A raíz de ese episodio -que ocurrió cuando yo tenía diez años-, forjé una dependencia mucho más fuerte con mi mamá. Ella con mi hermana pasaron a ser todo lo que tengo. Y ese miedo a la pérdida se fue exacerbando. Prefiero que me pase algo a mí antes que imaginarme la vida sin ellas.

A mi mamá la admiro profundamente. Ella hizo lo mejor que pudo con nosotras dos. Se separó de mi papá cuando tenía 27 años, mi hermana un año y yo seis meses. Se derrumbó su proyecto de vida, sin embargo, nunca se dio ni siquiera el tiempo para deprimirse. Tampoco sé si eso está bien, pero al menos ayudó mucho a que nosotras pudiésemos crecer en un ambiente de contención, del que probablemente ella no sabía mucho. Y es que mi abuela, luego de enviudar con seis hijos chicos, crió de una forma bastante dura y distante.

Pienso que por eso mi mamá no es muy de piel. Si bien las tres somos súper unidas, nos incomoda abrazarnos y decirnos cuánto nos queremos. Pero nos demostramos el cariño de otra manera. Somos muy de conversar las cosas que nos pasan. Si hay algo que me incomoda, sea lo que sea, tengo que contárselo. Y es que si no lo hago, mi mamá con su brujería puede descifrarlo. Me conoce tan bien, que sabe perfecto lo que me pasa por la mente, por mucho que algunas veces trate de disimularlo.

A pesar de lo unidas que somos, también hemos tenido nuestras peleas. Y muchas. Yo nunca fui de llevarle la contra cuando adolescente –a diferencia de mi hermana– pero siento que tuve una reacción un poco tardía. La verdad es que ahora tenemos más roces que antes.

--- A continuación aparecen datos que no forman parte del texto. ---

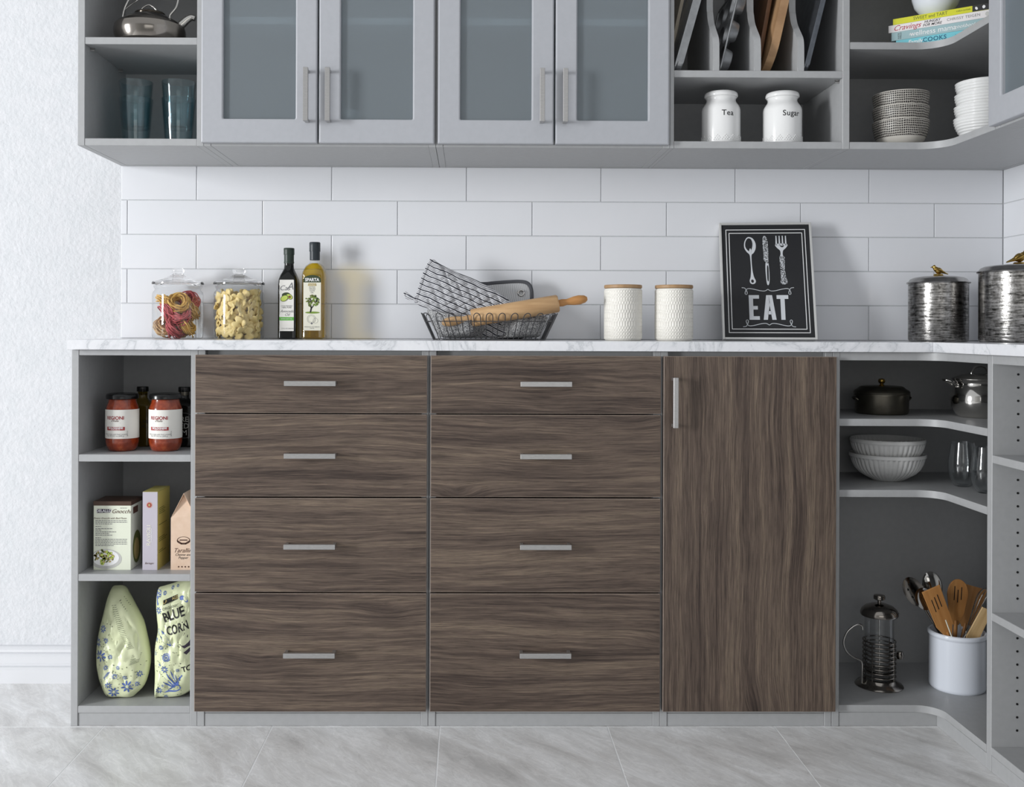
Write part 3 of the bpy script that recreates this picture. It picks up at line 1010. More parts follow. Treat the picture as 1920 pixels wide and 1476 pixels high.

La mayoría de nuestras discusiones comienzan por sus exigencias. Porque mi mamá fue súper estricta con nosotras por miedo a que cometiéramos sus mismos errores y esa es una dinámica que igual se sigue manteniendo. Lo bueno es que aprendimos a ponerle límites. Yo creo que también lo hace como una manera inconsciente de ejercer control. Y es que las apuestas porque lo hiciera bien como mamá soltera eran bien pocas y para que no nos descarriláramos, crió ‘hijas del rigor’, como nos llama ella. Pero no la culpo. Sé que intentó hacerlo de la mejor manera posible.

Ahora seguimos viviendo juntas, aunque sé que es momento de independizarme. Sin embargo, hay una parte de mí que no quiere dejar esta etapa. Estoy tan acostumbrada a que seamos las tres, que intento aferrarme a eso. Pero me consuela saber que, vaya a donde vaya y pase lo que pase, siempre voy a tener un lugar donde regresar. Y ese lugar es mi mamá".